Hundreds of new teaching assistants will be hired at UCLA this year, but some graduate students are expressing skepticism about the long-term security of these positions.
To accommodate the largest undergraduate freshman class in the university’s history, Provost Scott Waugh allocated $15 million in bridge funding toward undergraduate education in April, said Judith L. Smith, dean and vice provost of undergraduate education.
To ensure enough TAs to teach the sections, 400 new teaching assistant positions will be created this year.
“We have more enrolled undergraduates, so there will be more TA positions,” said Robin Garrell, dean of the graduate division. “More TA spots will mean more TAs will have access to TA shifts if they want or need them.”
The increase in TA positions will allow for more than 800 additional discussion sections for undergraduate students.
“For (undergraduate) students it means we’d be able to meet their needs so we can offer more sections where TAs are needed,” Smith said. “Students will be able to get the classes they need.”
For graduate students, a job as a teaching assistant is a means to fund their education. But current and former TAs are not convinced that more TA positions will be a good thing.
Kyle Arnone, a doctorate student in sociology with three years of TA experience, said he sees a distinction between job security and the number of positions available.
“Before, you’d get an entire year, guaranteed three quarters of employment,” Arnone said. “What’s been happening now is that there’s a higher proportion of TAs working on an insecure basis, more quarter-to-quarter than yearly basis.”
Thirty-five departments in the College of Letters and Science will be hiring more teaching assistants. Most of the new positions will be available in lower division and higher-enrolled courses where there will be a boom in enrollment, Garrell said.
More money will be allocated to the social sciences and humanities, where teaching assistant positions play a bigger role in the funding of graduate students’ studies, Smith said.

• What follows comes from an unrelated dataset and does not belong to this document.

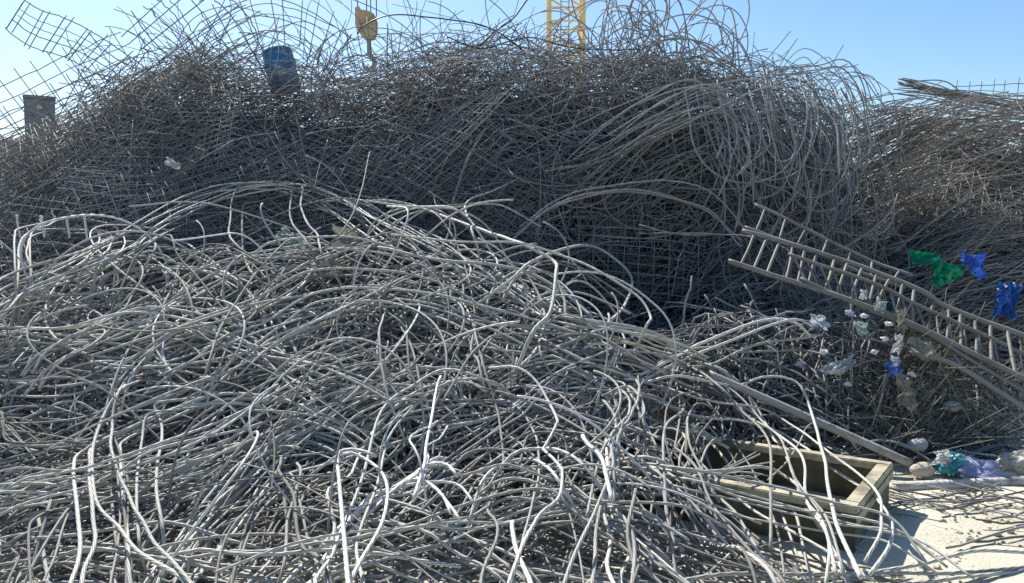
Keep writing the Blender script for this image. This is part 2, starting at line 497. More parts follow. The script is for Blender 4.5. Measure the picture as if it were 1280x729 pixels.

Five departments with greater numbers of first-year students will be hiring at a higher rate ““ chemistry and biochemistry, comparative literature, mathematics, Spanish and Portuguese and the freshman cluster program.

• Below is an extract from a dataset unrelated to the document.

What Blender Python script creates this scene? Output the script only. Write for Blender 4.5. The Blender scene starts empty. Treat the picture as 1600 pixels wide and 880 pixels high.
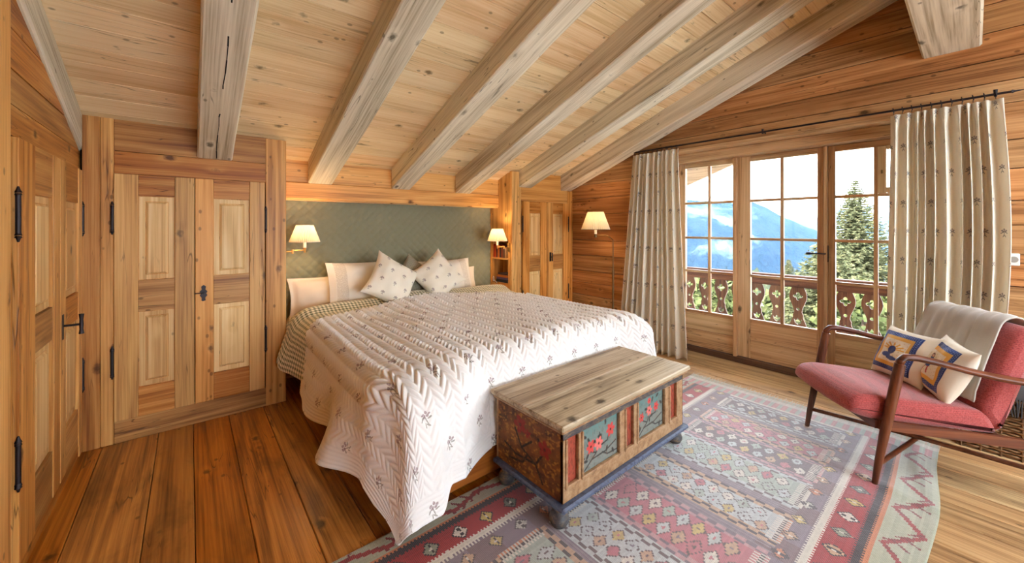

But the boost in positions represents a reversal in recent trends. In the past few years, some departments at UCLA have moved toward hiring fewer teaching assistants. TAs receive a set salary, and as long as they teach at least 25 percent of the year, they also receive a fee and tuition waiver for the year.
With rising tuition costs, however, departments have had to pay out more in the waiver. This has caused fewer acceptances across departments, Smith said.
Dustianne North, a doctorate student who was a teaching assistant in the social welfare department, said the lower acceptance rate improved the ability of the department to fund its graduate students but also increased the workload for a limited number of TAs.
At the same time the undergraduate classes were increasing, the number of TAs was decreasing, North said.
“For some departments it’s a workload issue, where some TAs are working more hours than they should, being underpaid, and because of the added work, they’re not finishing their school on time,” North said. “It’s a situation where you either have a job in the department and are being overworked or you don’t have a job at all.”